(Entries from a dataset)
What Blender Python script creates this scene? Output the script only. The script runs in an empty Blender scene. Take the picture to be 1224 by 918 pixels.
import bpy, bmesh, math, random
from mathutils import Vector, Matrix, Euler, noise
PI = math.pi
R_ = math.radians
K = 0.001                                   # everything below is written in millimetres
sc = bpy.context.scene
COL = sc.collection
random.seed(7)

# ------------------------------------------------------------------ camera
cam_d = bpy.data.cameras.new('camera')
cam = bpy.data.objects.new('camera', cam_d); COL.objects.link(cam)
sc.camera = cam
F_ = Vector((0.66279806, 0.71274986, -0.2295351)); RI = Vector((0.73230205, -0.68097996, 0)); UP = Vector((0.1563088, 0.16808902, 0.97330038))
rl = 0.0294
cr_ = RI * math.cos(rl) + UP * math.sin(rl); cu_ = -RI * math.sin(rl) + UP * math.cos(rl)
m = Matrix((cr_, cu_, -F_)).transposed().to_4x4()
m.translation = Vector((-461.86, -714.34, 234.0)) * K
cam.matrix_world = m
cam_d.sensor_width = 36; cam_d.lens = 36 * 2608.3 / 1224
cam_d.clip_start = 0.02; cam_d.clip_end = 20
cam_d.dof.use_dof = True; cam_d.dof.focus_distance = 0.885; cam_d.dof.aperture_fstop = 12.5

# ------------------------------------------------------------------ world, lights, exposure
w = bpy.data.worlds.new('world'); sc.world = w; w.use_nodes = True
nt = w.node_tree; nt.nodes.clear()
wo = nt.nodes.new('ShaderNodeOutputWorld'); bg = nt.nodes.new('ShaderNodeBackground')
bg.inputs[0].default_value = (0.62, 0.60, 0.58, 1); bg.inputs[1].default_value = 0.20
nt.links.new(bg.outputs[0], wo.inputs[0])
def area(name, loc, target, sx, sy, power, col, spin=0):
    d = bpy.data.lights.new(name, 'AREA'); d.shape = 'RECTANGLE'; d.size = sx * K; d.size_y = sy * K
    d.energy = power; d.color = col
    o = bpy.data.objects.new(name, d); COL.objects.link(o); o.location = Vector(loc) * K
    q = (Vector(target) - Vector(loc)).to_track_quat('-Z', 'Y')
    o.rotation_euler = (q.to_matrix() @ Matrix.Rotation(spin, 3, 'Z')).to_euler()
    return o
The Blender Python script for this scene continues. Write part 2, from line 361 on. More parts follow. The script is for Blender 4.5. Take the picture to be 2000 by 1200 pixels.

INSTRUCTION:
Repeat, exactly and only, the lines from the beginning of the material through the line that contains "random.seed(7)".

RESPONSE TO THE EXERCISE:
What Blender Python script creates this scene? Output the script only. The script runs in an empty Blender scene. Take the picture to be 1224 by 918 pixels.
import bpy, bmesh, math, random
from mathutils import Vector, Matrix, Euler, noise
PI = math.pi
R_ = math.radians
K = 0.001                                   # everything below is written in millimetres
sc = bpy.context.scene
COL = sc.collection
random.seed(7)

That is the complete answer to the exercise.